Ok, that's cool and everything... but how about loading it into g_mass_storage? Does it work? Does it does the same thing when I load this thing into a Raspberry Pi Zero? Yes, it does.

Here's a quick demo for you:

Unlisted and thanks StarFM Berlin :)

Yep, that's it. It works and, somehow, it works great!

Next steps

You might be wondering: but Ricardo, how about Spotify? Well, it's not that complicated: you just need to load spotifyd or other similar project and convert the stream into an MP3 one, so you can patch to the file. The reason why I'm using MP3s here is because it's the only thing my hi-fi will load. Originally I was planning to use an WAV file for simplicity, but that didn't work out. Also MP3s can be streamed by concatenating them it seems - although I think it might not be recommended.

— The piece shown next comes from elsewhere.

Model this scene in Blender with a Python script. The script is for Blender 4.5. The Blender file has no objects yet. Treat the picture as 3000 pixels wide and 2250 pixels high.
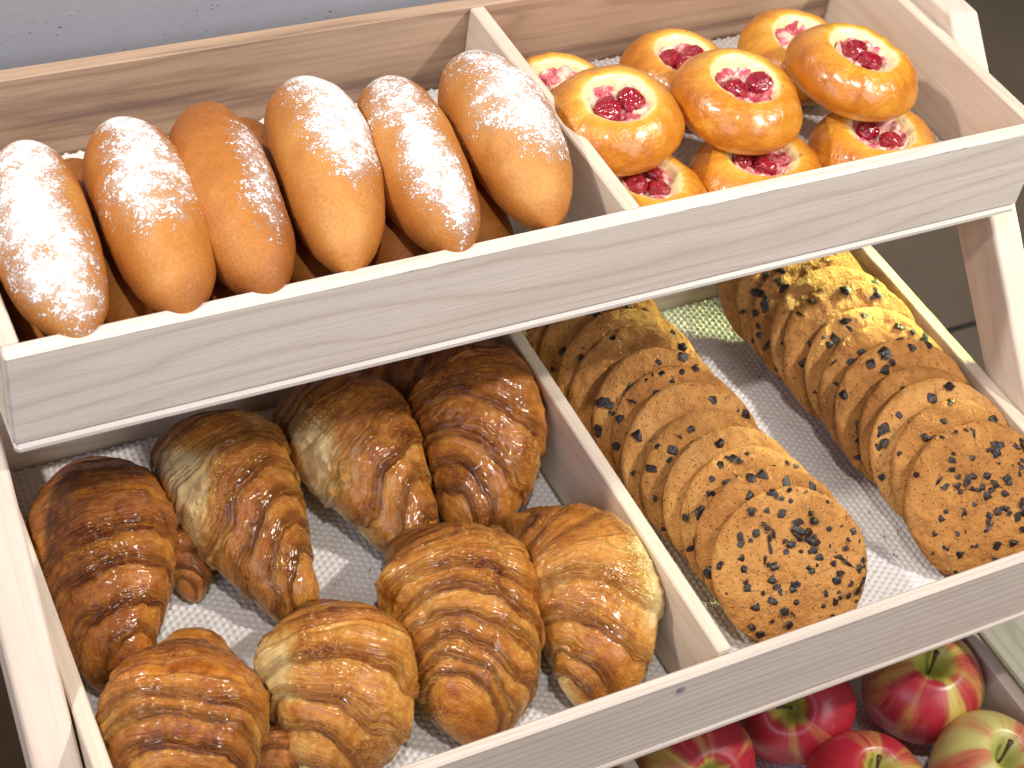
import bpy, math, random
import numpy as np
from mathutils import Vector, Matrix, Euler

# ------------------------------------------------------------------ basics
scene = bpy.context.scene
COL = scene.collection
PI = math.pi
TW = 0.75                       # tray width (m); x right, y away, z up, upper tray's front rim at y=0 z=0

def link(o, parent=None):
    COL.objects.link(o)
    if parent: o.parent = parent
    return o

def tag(o, label=None, cat=None, group=None, kind=None):
    if label: o['label'] = label
    if cat: o['category'] = cat
    if group: o['group'] = group
    if kind: o['kind'] = kind
    return o

def empty(name, loc=(0, 0, 0)):
    o = bpy.data.objects.new(name, None)
    o.location = loc
    o.empty_display_size = .02
    return link(o)

def np_mesh(name, V, F, smooth=True):
    """V (n,3) floats, F (m,4) or list of polygons."""
    me = bpy.data.meshes.new(name)
    V = np.asarray(V, np.float32)
    if isinstance(F, np.ndarray):
        k = F.shape[1]
        me.vertices.add(len(V)); me.vertices.foreach_set('co', V.ravel())
        me.loops.add(F.size); me.loops.foreach_set('vertex_index', F.astype(np.int32).ravel())
        me.polygons.add(len(F))
        me.polygons.foreach_set('loop_start', np.arange(0, F.size, k, dtype=np.int32))
        me.polygons.foreach_set('loop_total', np.full(len(F), k, np.int32))
        me.update(calc_edges=True)
    else:
        me.from_pydata([tuple(map(float, v)) for v in V], [], F)
        me.update()
    if smooth:
        me.polygons.foreach_set('use_smooth', np.ones(len(me.polygons), bool))
    return me

def fattr(me, name, vals):
    a = me.attributes.new(name, 'FLOAT', 'POINT')
    a.data.foreach_set('value', np.asarray(vals, np.float32).ravel())

def mobj(name, me, mat=None, parent=None):
    o = bpy.data.objects.new(name, me)
    if mat and not me.materials: me.materials.append(mat)
    return link(o, parent)

# ------------------------------------------------------------------ numpy noise
def _hash(i, j, k, seed):
    h = (i * 374761393 + j * 668265263 + k * 2147483647 + seed * 1274126177) & 0xFFFFFFFF
    h = ((h ^ (h >> 13)) * 1274126177) & 0xFFFFFFFF
    h = ((h ^ (h >> 16)) * 2246822519) & 0xFFFFFFFF
    return ((h ^ (h >> 15)) & 0xFFFFFF) / float(0xFFFFFF) * 2 - 1

def vnoise(P, seed=0):
    P = np.asarray(P, np.float64)
    I = np.floor(P).astype(np.int64); f = P - I
    f = f * f * f * (f * (f * 6 - 15) + 10)
    out = 0
    for dx in (0, 1):
        wx = f[:, 0] if dx else 1 - f[:, 0]
        for dy in (0, 1):
            wy = f[:, 1] if dy else 1 - f[:, 1]
            for dz in (0, 1):
                wz = f[:, 2] if dz else 1 - f[:, 2]
                out = out + wx * wy * wz * _hash(I[:, 0] + dx, I[:, 1] + dy, I[:, 2] + dz, seed)
    return out

def fbm(P, f, octv=3, seed=0, gain=.5):
    P = np.asarray(P, np.float64); a = 1; s = 0; t = 0
    for o in range(octv):
        s = s + a * vnoise(P * f + 17.3 * o + seed * 3.1, seed + o); t += a
        a *= gain; f *= 2.03
    return s / t

def sstep(a, b, x):
    t = np.clip((x - a) / (b - a), 0, 1)
    return t * t * (3 - 2 * t)

def grid_faces(nu, nv, wrap_v=True):
    i = np.arange(nu - 1)[:, None]; j = np.arange(nv if wrap_v else nv - 1)[None, :]
    j2 = (j + 1) % nv
    a = i * nv + j; b = i * nv + j2; c = (i + 1) * nv + j2; d = (i + 1) * nv + j
    return np.stack([a + 0 * b, b + 0 * a, c + 0 * a, d + 0 * b], -1).reshape(-1, 4)

# ------------------------------------------------------------------ node helper
class NT:
    def __init__(self, name):
        self.m = bpy.data.materials.new(name); self.m.use_nodes = True
        self.t = self.m.node_tree; self.t.nodes.clear()
        self.out = self.t.nodes.new('ShaderNodeOutputMaterial')
        self.b = self.n('ShaderNodeBsdfPrincipled')
        self.t.links.new(self.b.outputs[0], self.out.inputs[0])
    def set(self, sock, v):
        if isinstance(v, bpy.types.NodeSocket): self.t.links.new(v, sock)
        else:
            if sock.type == 'RGBA' and hasattr(v, '__len__') and len(v) == 3: v = (*v, 1)
            sock.default_value = v
    def n(self, typ, ins=None, **attrs):
        nd = self.t.nodes.new(typ)
        for k, v in attrs.items(): setattr(nd, k, v)
        for k, v in (ins or {}).items(): self.set(nd.inputs[k], v)
        return nd
    def p(self, **kw):
        for k, v in kw.items(): self.set(self.b.inputs[k.replace('_', ' ')], v)
    def math(self, op, a, b=None, c=None, clamp=False):
        nd = self.n('ShaderNodeMath', operation=op, use_clamp=clamp)
        self.set(nd.inputs[0], a)
        if b is not None: self.set(nd.inputs[1], b)
        if c is not None: self.set(nd.inputs[2], c)
        return nd.outputs[0]
    def vm(self, op, a, b=None):
        nd = self.n('ShaderNodeVectorMath', operation=op); self.set(nd.inputs[0], a)
        if b is not None: self.set(nd.inputs[1], b)
        return nd.outputs[0]
    def obj(self): return self.n('ShaderNodeTexCoord').outputs['Object']
    def uv(self): return self.n('ShaderNodeTexCoord').outputs['UV']
    def attr(self, name): return self.n('ShaderNodeAttribute', attribute_name=name).outputs['Fac']
    def rnd(self): return self.n('ShaderNodeObjectInfo').outputs['Random']
    def noise(self, vec, scale, detail=3, rough=.5, dist=0):
        return self.n('ShaderNodeTexNoise', {'Vector': vec, 'Scale': scale, 'Detail': detail, 'Roughness': rough, 'Distortion': dist}).outputs[0]
    def vor(self, vec, scale, feature='F1', out='Distance', rnd=1.0):
        return self.n('ShaderNodeTexVoronoi', {'Vector': vec, 'Scale': scale, 'Randomness': rnd}, feature=feature).outputs[out]
    def ramp(self, fac, stops, interp='LINEAR'):
        nd = self.n('ShaderNodeValToRGB', {'Fac': fac}); cr = nd.color_ramp; cr.interpolation = interp
        while len(cr.elements) < len(stops): cr.elements.new(.5)
        for e, (p, c) in zip(cr.elements, stops):
            e.position = p
            e.color = (*c, 1) if hasattr(c, '__len__') else (c, c, c, 1)
        return nd.outputs[0]
    def mr(self, v, a, b, c=0., d=1.):
        nd = self.n('ShaderNodeMapRange', {0: v, 1: a, 2: b, 3: c, 4: d}, interpolation_type='SMOOTHSTEP'); return nd.outputs[0]
    def mix(self, f, a, b, blend='MIX'):
        nd = self.n('ShaderNodeMix', data_type='RGBA', blend_type=blend)
        self.set(nd.inputs[0], f); self.set(nd.inputs[6], a); self.set(nd.inputs[7], b)
        return nd.outputs[2]
    def bump(self, h, dist, strength=1.0, normal=None):
        ins = {'Height': h, 'Distance': dist, 'Strength': strength}
        if normal is not None: ins['Normal'] = normal
        return self.n('ShaderNodeBump', ins).outputs[0]
    def mapv(self, vec, scale=(1, 1, 1), loc=(0, 0, 0), rot=(0, 0, 0)):
        return self.n('ShaderNodeMapping', {'Vector': vec, 'Scale': scale, 'Location': loc, 'Rotation': rot}).outputs[0]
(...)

My main next steps, in no particular order, would be:

  1. Find a way to make it smaller. Maybe V-USB? Maybe streaming USB data over the network, some kind of USB/IP mixed with V-USB? Who knows, but making it the size of a flash drive would be amazing.
  2. Performance is slow, mostly due to the RPi Zero I'm using. Even at 1GHz it sometimes outputs crappy, choppy audio. This is due to the FUSE being a bit too slow in Python. I need to fix that, but trust me, the version I published is way better than the original one!
  3. Detecting track navigation: if you go to the previous or next tracks, emit a signal to somewhere. This would allow triggering a track change on the stream source, such as Spotify.

But until then... enjoy some StarFM Berlin!